February 01, 2003

World Bank to Sign Major Urban Transport Loan for Bombay

The loan is an important first step after years of misdirected municipal government investments. Prior to this project, Mumbai’s major development was an elevated highway bisecting the city on which public transit vehicles and pedestrians and cyclists were banned.

While NGOs in Mumbai have mixed feelings about the loan package, there is agreement on several areas of concern. While the loan purportedly helps pedestrians, in fact it finances 30 poorly designed pedestrian underpasses along two major arterials primarily aimed at getting pedestrians out of the way of motorists.

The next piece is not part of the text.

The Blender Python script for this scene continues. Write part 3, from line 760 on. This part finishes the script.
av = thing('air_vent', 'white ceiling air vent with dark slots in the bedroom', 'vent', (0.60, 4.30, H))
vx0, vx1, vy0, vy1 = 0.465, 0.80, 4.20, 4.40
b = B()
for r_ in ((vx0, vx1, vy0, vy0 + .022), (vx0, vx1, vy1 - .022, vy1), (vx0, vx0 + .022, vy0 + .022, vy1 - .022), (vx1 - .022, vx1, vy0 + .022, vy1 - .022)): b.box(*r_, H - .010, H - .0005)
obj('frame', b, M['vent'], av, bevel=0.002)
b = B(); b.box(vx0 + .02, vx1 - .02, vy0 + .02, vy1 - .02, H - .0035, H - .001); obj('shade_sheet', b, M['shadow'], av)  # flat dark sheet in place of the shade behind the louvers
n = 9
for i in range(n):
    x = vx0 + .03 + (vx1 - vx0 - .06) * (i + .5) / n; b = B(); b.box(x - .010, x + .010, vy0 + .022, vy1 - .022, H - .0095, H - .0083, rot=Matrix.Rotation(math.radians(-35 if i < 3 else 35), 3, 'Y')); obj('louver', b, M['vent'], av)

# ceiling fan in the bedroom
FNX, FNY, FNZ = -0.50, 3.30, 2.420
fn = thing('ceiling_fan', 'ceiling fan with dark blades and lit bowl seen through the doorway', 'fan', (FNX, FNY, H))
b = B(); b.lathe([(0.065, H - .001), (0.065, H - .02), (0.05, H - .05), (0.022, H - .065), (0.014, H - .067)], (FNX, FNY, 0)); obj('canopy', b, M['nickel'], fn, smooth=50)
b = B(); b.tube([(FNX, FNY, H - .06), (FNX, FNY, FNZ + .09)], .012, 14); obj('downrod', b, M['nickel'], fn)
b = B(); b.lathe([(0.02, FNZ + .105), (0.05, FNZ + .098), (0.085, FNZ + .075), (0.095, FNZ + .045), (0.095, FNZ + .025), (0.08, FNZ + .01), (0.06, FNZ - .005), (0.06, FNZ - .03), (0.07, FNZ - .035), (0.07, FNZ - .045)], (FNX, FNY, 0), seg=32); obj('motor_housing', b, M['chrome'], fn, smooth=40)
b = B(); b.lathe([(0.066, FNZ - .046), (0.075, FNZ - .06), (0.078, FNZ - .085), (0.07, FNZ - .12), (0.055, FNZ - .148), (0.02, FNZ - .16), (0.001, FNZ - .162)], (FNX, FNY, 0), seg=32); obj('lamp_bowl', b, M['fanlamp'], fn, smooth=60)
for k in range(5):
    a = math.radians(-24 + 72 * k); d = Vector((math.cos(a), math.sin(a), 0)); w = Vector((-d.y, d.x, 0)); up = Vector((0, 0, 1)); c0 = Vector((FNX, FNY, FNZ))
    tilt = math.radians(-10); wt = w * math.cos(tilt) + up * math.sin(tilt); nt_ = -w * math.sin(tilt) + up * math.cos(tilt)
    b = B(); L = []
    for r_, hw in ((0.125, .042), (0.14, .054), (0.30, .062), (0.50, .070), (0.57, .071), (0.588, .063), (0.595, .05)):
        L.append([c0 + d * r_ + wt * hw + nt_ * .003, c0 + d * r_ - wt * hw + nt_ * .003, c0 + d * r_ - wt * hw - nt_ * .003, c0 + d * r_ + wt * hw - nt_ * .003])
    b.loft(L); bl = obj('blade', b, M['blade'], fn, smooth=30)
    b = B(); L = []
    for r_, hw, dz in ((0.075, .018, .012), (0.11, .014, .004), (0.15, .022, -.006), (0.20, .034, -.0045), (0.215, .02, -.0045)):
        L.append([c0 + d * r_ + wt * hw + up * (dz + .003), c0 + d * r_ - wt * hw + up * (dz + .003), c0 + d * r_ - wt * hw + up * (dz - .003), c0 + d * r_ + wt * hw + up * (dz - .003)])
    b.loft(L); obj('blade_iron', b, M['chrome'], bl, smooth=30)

Meanwhile, the loan does next to nothing for pressing pedestrian infrastructure needs in other parts of the city. The NGOs feel the loan should be used to convince the MMDA to develop an overall pedestrian master plan, and pilot pedestrian safety projects.

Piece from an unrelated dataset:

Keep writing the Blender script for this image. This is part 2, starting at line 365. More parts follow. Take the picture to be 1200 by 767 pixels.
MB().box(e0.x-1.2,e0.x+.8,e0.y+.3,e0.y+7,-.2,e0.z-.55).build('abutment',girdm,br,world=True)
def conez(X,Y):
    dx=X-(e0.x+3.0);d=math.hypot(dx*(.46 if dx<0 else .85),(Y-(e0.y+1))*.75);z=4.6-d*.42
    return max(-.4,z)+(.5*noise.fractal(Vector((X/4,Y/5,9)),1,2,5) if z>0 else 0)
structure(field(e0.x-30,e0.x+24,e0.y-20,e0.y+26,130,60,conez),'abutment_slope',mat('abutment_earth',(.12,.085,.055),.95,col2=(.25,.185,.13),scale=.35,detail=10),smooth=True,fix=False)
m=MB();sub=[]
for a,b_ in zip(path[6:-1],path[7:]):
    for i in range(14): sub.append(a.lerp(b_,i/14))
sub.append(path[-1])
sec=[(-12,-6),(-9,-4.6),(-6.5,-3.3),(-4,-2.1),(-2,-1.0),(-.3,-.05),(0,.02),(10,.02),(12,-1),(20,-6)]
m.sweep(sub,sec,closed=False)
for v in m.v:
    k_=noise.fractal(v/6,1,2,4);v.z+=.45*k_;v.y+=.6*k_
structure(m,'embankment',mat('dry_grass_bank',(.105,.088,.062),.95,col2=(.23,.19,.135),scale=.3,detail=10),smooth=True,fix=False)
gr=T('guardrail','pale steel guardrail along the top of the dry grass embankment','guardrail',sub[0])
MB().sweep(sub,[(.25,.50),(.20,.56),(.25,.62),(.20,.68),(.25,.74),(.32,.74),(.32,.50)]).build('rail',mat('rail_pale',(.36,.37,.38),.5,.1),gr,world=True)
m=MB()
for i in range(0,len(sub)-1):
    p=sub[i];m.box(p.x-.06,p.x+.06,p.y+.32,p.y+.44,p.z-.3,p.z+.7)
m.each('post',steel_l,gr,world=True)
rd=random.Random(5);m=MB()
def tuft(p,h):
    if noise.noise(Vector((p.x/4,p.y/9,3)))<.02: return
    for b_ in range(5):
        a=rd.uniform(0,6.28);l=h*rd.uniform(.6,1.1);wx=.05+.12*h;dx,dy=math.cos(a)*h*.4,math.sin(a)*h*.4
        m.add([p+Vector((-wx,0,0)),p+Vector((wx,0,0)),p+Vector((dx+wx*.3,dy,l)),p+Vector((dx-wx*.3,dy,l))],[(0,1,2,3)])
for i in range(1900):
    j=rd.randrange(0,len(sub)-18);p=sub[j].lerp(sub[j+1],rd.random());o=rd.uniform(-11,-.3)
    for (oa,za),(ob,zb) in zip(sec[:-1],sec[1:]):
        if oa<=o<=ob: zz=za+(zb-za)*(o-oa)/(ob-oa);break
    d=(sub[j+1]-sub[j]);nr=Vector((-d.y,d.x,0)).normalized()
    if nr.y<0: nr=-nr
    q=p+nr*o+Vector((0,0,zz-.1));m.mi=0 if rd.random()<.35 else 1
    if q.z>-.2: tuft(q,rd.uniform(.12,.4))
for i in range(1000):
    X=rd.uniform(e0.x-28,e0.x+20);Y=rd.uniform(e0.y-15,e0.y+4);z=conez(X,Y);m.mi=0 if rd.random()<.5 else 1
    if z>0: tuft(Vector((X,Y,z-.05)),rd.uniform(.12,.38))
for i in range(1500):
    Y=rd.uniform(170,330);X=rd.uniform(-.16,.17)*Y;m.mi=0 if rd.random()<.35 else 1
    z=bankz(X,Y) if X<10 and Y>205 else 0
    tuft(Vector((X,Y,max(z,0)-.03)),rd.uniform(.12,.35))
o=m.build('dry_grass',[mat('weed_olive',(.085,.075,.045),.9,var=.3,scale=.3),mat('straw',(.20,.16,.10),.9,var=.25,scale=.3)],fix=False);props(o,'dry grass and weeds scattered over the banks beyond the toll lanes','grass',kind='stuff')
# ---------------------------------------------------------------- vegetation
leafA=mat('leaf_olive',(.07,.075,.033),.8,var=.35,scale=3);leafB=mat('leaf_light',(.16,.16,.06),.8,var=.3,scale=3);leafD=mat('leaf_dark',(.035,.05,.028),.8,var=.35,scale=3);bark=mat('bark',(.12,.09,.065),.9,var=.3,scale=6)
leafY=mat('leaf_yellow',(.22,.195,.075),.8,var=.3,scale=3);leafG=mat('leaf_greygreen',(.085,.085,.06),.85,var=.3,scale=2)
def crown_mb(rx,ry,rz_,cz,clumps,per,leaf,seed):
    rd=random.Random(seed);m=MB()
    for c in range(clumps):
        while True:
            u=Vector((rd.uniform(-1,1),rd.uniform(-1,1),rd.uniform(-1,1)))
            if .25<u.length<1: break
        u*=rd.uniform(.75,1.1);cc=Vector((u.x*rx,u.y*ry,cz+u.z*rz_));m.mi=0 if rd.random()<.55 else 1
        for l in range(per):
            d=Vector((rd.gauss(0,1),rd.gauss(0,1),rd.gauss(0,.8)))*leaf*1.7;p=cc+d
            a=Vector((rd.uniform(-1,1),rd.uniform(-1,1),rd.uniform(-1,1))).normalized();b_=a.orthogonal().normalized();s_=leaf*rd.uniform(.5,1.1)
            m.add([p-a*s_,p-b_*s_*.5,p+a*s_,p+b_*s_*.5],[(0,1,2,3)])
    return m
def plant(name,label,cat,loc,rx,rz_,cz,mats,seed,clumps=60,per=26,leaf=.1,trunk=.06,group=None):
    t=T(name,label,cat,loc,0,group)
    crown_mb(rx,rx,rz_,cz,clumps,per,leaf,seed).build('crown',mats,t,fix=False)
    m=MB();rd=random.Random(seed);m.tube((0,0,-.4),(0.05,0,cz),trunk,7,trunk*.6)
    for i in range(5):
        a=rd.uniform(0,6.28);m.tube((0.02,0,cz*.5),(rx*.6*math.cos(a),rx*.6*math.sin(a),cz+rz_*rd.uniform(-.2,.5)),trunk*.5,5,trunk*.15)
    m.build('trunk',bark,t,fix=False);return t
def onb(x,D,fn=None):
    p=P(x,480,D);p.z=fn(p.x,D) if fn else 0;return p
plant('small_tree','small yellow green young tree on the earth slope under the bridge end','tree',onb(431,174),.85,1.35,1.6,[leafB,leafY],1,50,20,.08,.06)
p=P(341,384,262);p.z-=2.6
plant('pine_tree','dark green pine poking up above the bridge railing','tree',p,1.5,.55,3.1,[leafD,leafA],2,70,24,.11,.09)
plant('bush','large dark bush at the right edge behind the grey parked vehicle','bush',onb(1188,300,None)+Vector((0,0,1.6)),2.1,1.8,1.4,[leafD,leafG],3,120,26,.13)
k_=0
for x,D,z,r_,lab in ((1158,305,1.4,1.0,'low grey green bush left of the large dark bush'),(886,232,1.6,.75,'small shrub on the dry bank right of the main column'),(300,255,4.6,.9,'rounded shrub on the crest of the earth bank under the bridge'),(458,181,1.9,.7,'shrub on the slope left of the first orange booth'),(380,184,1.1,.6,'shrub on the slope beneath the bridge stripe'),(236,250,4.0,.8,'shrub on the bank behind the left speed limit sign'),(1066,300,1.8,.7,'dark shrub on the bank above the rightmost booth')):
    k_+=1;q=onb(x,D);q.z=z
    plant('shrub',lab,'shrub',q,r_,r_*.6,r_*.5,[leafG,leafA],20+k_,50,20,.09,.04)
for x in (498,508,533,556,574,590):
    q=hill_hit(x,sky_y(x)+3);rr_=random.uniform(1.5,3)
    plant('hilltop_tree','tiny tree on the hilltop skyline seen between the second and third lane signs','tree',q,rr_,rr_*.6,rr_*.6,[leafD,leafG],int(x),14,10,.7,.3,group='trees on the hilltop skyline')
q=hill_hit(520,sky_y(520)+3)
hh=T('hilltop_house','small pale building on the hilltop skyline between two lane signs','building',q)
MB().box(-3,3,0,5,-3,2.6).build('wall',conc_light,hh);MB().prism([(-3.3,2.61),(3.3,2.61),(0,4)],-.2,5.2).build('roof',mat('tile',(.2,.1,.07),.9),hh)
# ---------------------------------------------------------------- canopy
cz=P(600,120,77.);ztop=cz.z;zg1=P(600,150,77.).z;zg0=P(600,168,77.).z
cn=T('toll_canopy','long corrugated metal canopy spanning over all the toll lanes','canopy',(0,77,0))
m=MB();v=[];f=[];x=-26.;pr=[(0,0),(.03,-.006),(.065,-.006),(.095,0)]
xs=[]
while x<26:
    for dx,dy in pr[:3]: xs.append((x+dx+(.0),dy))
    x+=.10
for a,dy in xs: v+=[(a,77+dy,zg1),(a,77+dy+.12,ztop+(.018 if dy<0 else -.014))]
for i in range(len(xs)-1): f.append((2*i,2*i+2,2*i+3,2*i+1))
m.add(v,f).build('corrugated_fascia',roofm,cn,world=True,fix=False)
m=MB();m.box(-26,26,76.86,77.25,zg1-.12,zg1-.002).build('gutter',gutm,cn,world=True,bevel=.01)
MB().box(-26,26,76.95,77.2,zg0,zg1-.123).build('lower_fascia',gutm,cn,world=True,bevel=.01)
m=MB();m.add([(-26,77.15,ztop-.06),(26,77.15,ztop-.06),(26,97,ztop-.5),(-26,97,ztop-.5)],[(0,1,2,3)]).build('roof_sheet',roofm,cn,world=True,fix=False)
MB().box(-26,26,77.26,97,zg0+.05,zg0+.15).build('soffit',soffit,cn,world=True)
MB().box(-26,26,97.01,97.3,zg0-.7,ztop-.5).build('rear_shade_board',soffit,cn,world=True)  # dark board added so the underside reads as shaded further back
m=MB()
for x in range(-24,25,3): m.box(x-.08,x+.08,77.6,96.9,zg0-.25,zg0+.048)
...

A large share of the loan funds will support widening of two East-West arterials, and some flyovers that separate road traffic from rail traffic. While ITDP’s local partners feel that these links are necessary, there has been no effort to integrate pedestrian trips into these plans. While the World Bank claims including sidewalks on the new roads is a condition of the loan, photos show the new facilities contain no sidewalks.

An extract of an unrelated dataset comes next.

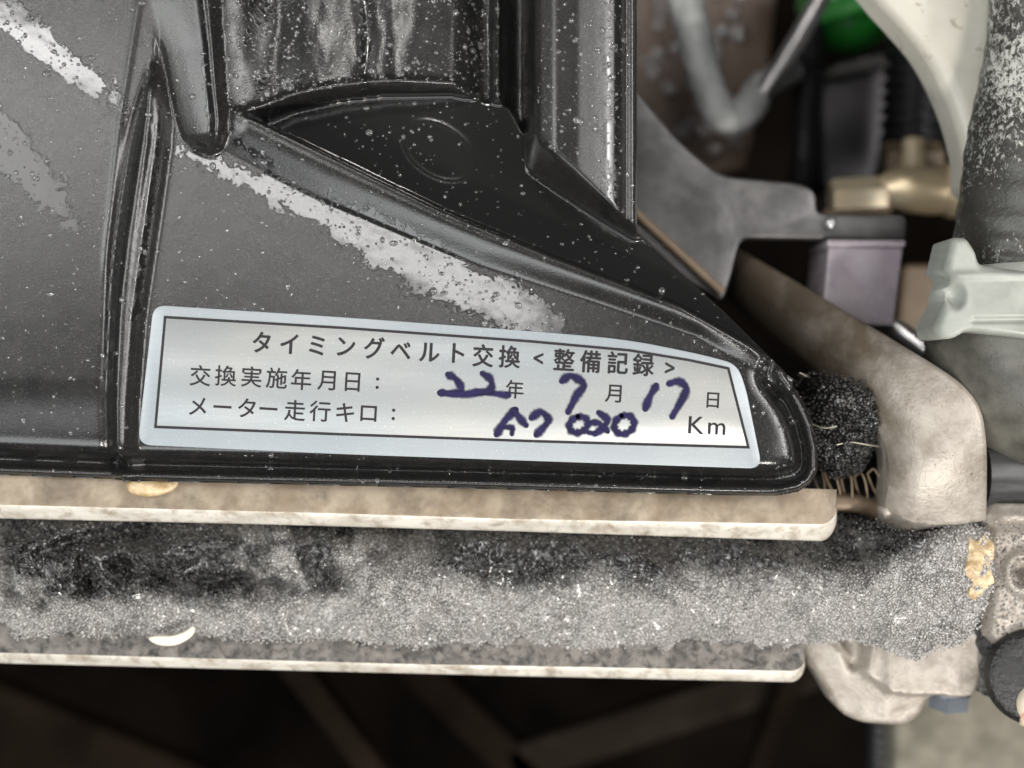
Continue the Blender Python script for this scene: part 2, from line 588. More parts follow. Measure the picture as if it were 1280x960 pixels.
M['blackgrain'] = mottled('oily_black_cast', (.008, .008, .008), (.022, .021, .02), 200, (.15, .3), 0, (1300, .9, .0004))
M['satin'] = mottled('satin_black_tube', (.035, .035, .036), (.06, .06, .06), 500, (.25, .35), .3, stretch=(.2, 1, 1))
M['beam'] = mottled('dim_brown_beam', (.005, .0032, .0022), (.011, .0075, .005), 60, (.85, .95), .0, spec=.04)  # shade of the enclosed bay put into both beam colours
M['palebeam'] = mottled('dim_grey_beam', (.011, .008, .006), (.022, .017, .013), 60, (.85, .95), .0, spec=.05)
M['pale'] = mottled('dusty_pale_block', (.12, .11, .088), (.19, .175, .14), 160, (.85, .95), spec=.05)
M['glob'] = mottled('tan_sealant', (.36, .25, .13), (.55, .43, .27), 500, (.22, .35), 0, (900, .5, .0003))
M['flake'] = plain('cream_flake', (.62, .57, .46), .45)
M['blueclip'] = plain('blue_grey_steel', (.17, .19, .22), .4, .4)
M['red'] = mottled('red_white_cap', (.55, .48, .38), (.40, .07, .03), 220, (.35, .5), lim=(.45, .55))

# ------------------------------------------------------------------ floor of the bay
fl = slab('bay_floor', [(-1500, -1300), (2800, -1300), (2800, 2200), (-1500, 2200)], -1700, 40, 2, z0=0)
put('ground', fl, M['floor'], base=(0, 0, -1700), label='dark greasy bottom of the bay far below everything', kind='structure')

# ------------------------------------------------------------------ plastic shroud
LOW = [(-160, 592), (0, 597), (160, 603), (560, 612), (900, 621), (975, 622), (1004, 617), (1022, 606), (1032, 588), (1031, 560), (1022, 525), (1008, 497), (985, 466)]
SHROUD = [(-160, -160), (797, -160), (797, 288), (905, 385), (985, 466)][0:4] + LOW[::-1]
RA = np.array((0.911, 0.413)); RT = np.array((-0.413, 0.911)); RO = np.array((270., 150.))


def st(p): q = np.array(p, float) - RO; return q @ RA, q @ RT


UP = np.array([st(p) for p in [(262, 110), (300, 138), (420, 196), (560, 264), (700, 322), (850, 380), (940, 430), (995, 472)]])
LO = np.array([st(p) for p in [(262, 176), (288, 190), (400, 247), (600, 330), (750, 378), (870, 418), (945, 462), (992, 500)]])


def shroud_parts(X, Y):
    q = (X - RO[0]) * RA[0] + (Y - RO[1]) * RA[1]; t = (X - RO[0]) * RT[0] + (Y - RO[1]) * RT[1]
    k = D / (D - 12.)
    Xr = 640 + (X - 640) * k; Yr = 480 + (Y - 480) * k
    qr = (Xr - RO[0]) * RA[0] + (Yr - RO[1]) * RA[1]; tr = (Xr - RO[0]) * RT[0] + (Yr - RO[1]) * RT[1]
    tu = np.interp(qr, UP[:, 0], UP[:, 1]); tl = np.interp(qr, LO[:, 0], LO[:, 1])
    v = (tr - tu) / (tl - tu)
    return qr, v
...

The loan also includes significant funds for an area traffic control system (ATS) for the downtown section of Bombay. The system is likely to increase road travel speeds for motorists at the expense of pedestrian safety. A more effective strategy would combine downtown traffic calming with the creation of safe pedestrian corridors.

Commendably, the project will increase by 40 the number of trains on the commuter rail system and shorten lead times, allowing 15 rather than 13 trains to run on each line. Currently, Bombay’s commuter rail line is one of the most overcrowded in the world, with more than 5,400 people crammed into train cars designed to hold only 1,700 people.

Funds are also included to improve several train stations. NGOs generally support these measures but feel they are too little, too late.

NGOs also feel the loan is a missed opportunity to implement some changes that would make an important difference, like pilot busways on some of the main arterials, or pilot traffic demand management measures, or model pedestrian zones or traffic calming facilities.